The extra stock coming to market is being absorbed buy buyers, with no signs yet emerging of an easing in price growth or transactional activity. 

However, Archistar’s chief economist Andrew Wilson said higher prices would likely act to dampen affordability, and put the brakes on buyer activity sooner rather than later.

“Bank lending conditions are as usual likely to remain rigid under the watchful eye of regulators, placing a ceiling on borrowing capacity,” Dr Wilson said.

“The reduction or expiration of government support policies directed to housing markets will also act to dampen home buyer activity.

“Home price growth however will certainly remain strong to solid through the remainder of 2021, with an easing of activity rather than a sharp correction as experienced in other similar strong cyclical upturns with no prospect of a significant increase In Interest rates to quell demand.”

First homebuyers to battle

Recent research from Finder showed 53 per cent of 1,028 first homebuyers surveyed had bought sooner than they had previously planned, largely due to the record-low interest rates on offer.

But even if price growth moderates, Australians rising house prices means entering the market will be extremely challenging for first homebuyers in coming months.

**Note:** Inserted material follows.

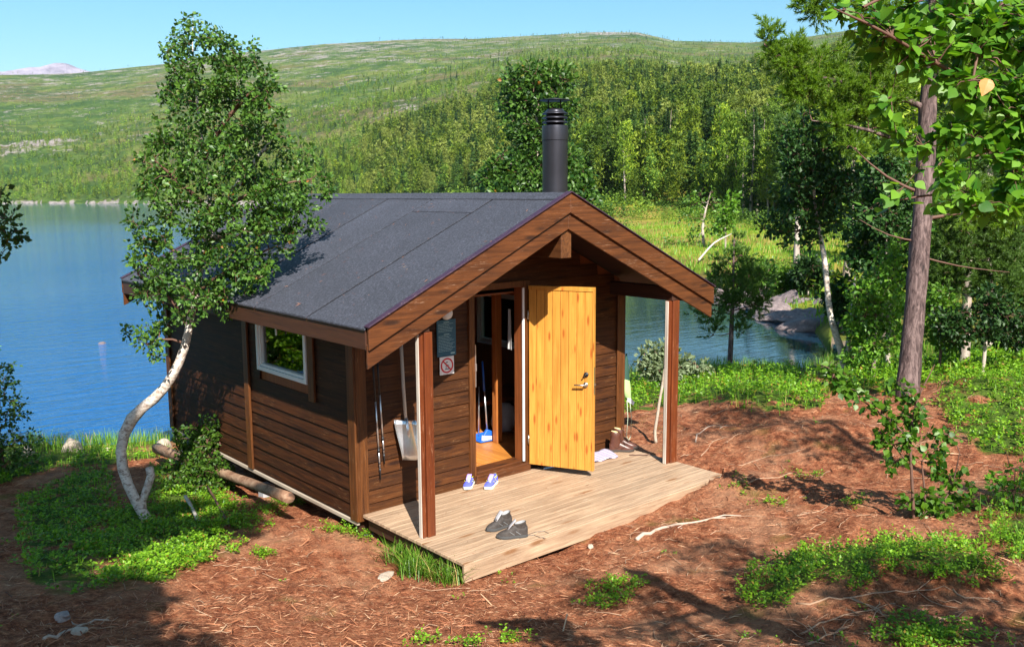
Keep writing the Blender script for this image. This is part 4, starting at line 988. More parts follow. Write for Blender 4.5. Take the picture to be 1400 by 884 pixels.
def tufts_on(ends, per, size, r, Ts=TUFTS, spread=.08, up_=.5, along=.8):
    pos = []; dirs = []
    for pts, t in ends:
        k = max(1, r.poisson(per)); f = 1-r.uniform(0, 1, k)*along; idx = f*(len(pts)-1); i0 = np.minimum(idx.astype(int), len(pts)-2); fr = (idx-i0)[:, None]
        p = pts[i0]*(1-fr)+pts[i0+1]*fr; ax = norm(pts[-1]-pts[0]); d = norm(rdir(k, r)*.9+ax*.6+np.array([0, 0, up_])); pos.append(p+d*spread*r.uniform(0, 1, (k, 1))); dirs.append(d)
    pos = np.vstack(pos); d = np.vstack(dirs); n_ = len(pos); X, Y, Z = frames(d, rdir(n_, r)); sc = size*r.uniform(.75, 1.25, n_); mb = MB(); w_ = r.integers(0, len(Ts), n_)
    for i, T in enumerate(Ts):
        s = w_ == i; mb.inst(T, pos[s], X[s], Y[s], Z[s], sc[s])
    return mb
def pxl(pts, dep):
    """outline points in the picture -> points in space at given depths (layout only)"""
    out = []
    for i, p in enumerate(pts):
        d = dep if np.isscalar(dep) else dep[i]
        if len(p) > 2: d = d+p[2]
        out.append(at_d(p[0], p[1], d))
    return out
def pxb(bl, depth, flat_=.8):
    return [(at_d(b[0], b[1], depth+(b[3] if len(b) > 3 else 0)), b[2]*depth/FPX, (1, 1, 1)) for b in bl]
def dep_of(p): return float((np.array(p)-CAM)@fw)
def tree(name, label, cat, base, wood, crown_mb, bark, leafm, group=None, crown='crown', smooth=True):
    t = thing(name, base, label, cat, group); obj('trunk', wood_mesh(wood), [bark, M['twig']], t, smooth=smooth); obj(crown, crown_mb, leafm, t, smooth=leafm is M['leaf_near']); return t

# ---- crooked birch on the left
r = np.random.default_rng(101)
b0 = gp(204, 712); D0 = dep_of(b0)
tr_px = [(205,716),(196,702),(183,683),(176,662),(164,642),(161,618),(168,590),(178,568),(193,556),(212,548),(228,532),(235,512),(247,497),(254,475),(258,450),(262,425),(268,398),(275,368),(283,330),(288,290),(287,245),(279,217),(275,185),(270,140),(266,100),(262,60),(264,25)]
dd0 = D0+np.array([0,0,0,0,.02,.05,.08,.08,.05,0,-.05,-.08,-.1,-.1,-.08,-.05,0,0,.05,.05,.05,0,0,.05,.1,.1,.1])
R_ = np.array([.115,.10,.095,.095,.10,.105,.11,.115,.10,.095,.092,.09,.088,.08,.075,.07,.062,.056,.05,.044,.038,.034,.028,.022,.016,.010,.005])*.56
trunk = pxl(tr_px, list(dd0))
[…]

Finder’s First Home Buyers Report 2021 showed the national average house deposit hit $106,743 in January, meaning first time buyers needed more than a decade to put together the funds necessary to buy a home.

Finder home loans expert Sarah Megginson said amassing six figures for a deposit was a major hurdle for first time buyers.

““Prospective buyers are being stumped by a supercharged property market, which isn’t showing any signs of slowing down just yet,” Ms Megginson said.

“Low interest rates have made it cheaper to pay down a mortgage, but this has pushed up property prices, making it even harder to save for a deposit.”

Ms Megginson said first time buyers struggling with saving should consider rentvesting, buying with friends or family or finding a guarantor to provide additional security for their loan.

Unsurprisingly in that context, another key finding of the survey was that 79 per cent of respondents had bought ‘fixer-uppers’, and were planning to renovate.

Around 1 in 5 planned to renovate immediately after buying, while 30 per cent said they would do so in the first year of home ownership.

A further 23 per cent said they would do a makeover within five years, while 5 per cent said they would likely do a renovation six or more years in the future.

Ms Megginson said the renovation boom was an indication of the creative tactics first homebuyers were employing to get into the market.

“In a hot market, it's not always possible to buy your ideal home, let alone your dream home,” Ms Megginson said.

“What some first home buyers are finding is that their best chance to get on the property ladder is by purchasing a 'fixer-upper' in a suitable suburb."